### LISTING
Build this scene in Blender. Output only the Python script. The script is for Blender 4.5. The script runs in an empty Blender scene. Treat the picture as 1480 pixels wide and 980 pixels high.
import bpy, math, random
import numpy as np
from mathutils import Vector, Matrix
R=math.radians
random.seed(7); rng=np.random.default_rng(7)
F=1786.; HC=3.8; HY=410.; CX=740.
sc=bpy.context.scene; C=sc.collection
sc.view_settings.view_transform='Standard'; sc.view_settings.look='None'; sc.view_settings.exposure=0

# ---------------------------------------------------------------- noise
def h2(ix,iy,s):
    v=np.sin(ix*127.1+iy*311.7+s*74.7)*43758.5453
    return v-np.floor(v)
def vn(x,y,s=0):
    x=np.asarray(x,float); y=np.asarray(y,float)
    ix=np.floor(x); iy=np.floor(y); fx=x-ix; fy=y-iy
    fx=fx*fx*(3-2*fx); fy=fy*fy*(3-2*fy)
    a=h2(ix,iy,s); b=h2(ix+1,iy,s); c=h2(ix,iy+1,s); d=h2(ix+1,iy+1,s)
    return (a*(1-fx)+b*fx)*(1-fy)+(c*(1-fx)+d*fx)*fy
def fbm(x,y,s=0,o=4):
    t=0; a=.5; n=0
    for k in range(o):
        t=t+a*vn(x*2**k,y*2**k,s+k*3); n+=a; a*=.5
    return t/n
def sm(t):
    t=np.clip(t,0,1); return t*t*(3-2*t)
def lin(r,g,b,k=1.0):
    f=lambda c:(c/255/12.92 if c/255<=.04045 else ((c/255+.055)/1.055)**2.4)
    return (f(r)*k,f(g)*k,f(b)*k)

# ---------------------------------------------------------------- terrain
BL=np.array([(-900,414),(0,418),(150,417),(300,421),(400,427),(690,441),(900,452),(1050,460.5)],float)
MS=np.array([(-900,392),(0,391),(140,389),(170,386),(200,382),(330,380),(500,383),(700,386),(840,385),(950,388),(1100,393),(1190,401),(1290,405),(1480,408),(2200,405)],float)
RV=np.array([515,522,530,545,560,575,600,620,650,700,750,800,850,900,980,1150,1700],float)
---
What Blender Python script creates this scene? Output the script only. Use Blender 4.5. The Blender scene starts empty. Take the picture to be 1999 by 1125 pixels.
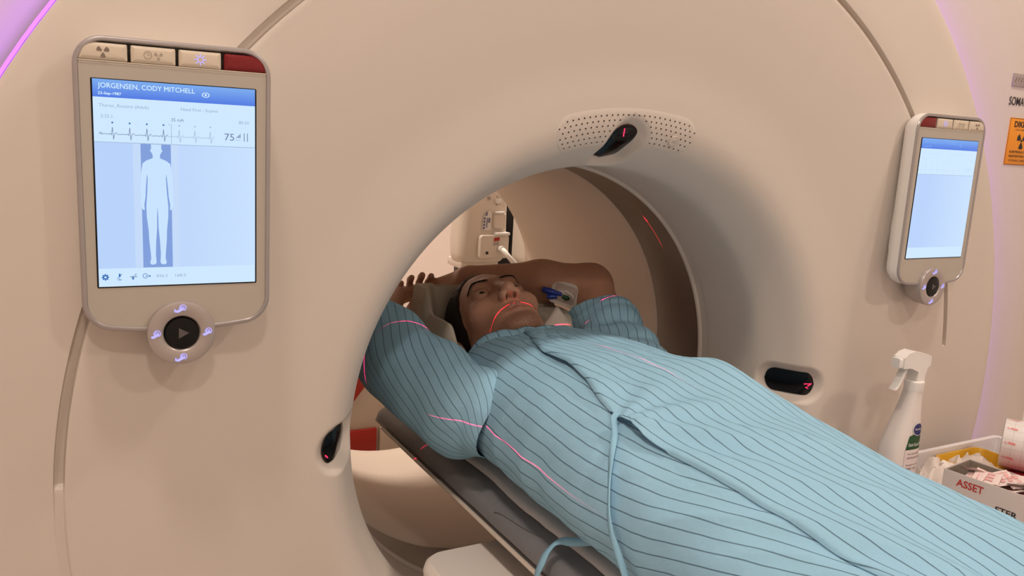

### EXERCISE DIRECTIONS
Scan the lines for the string "Python". Copy out each line that matches.

### FULL OUTPUT
Build this scene in Blender. Output only the Python script. The script is for Blender 4.5. The script runs in an empty Blender scene. Treat the picture as 1480 pixels wide and 980 pixels high.
What Blender Python script creates this scene? Output the script only. Use Blender 4.5. The Blender scene starts empty. Take the picture to be 1999 by 1125 pixels.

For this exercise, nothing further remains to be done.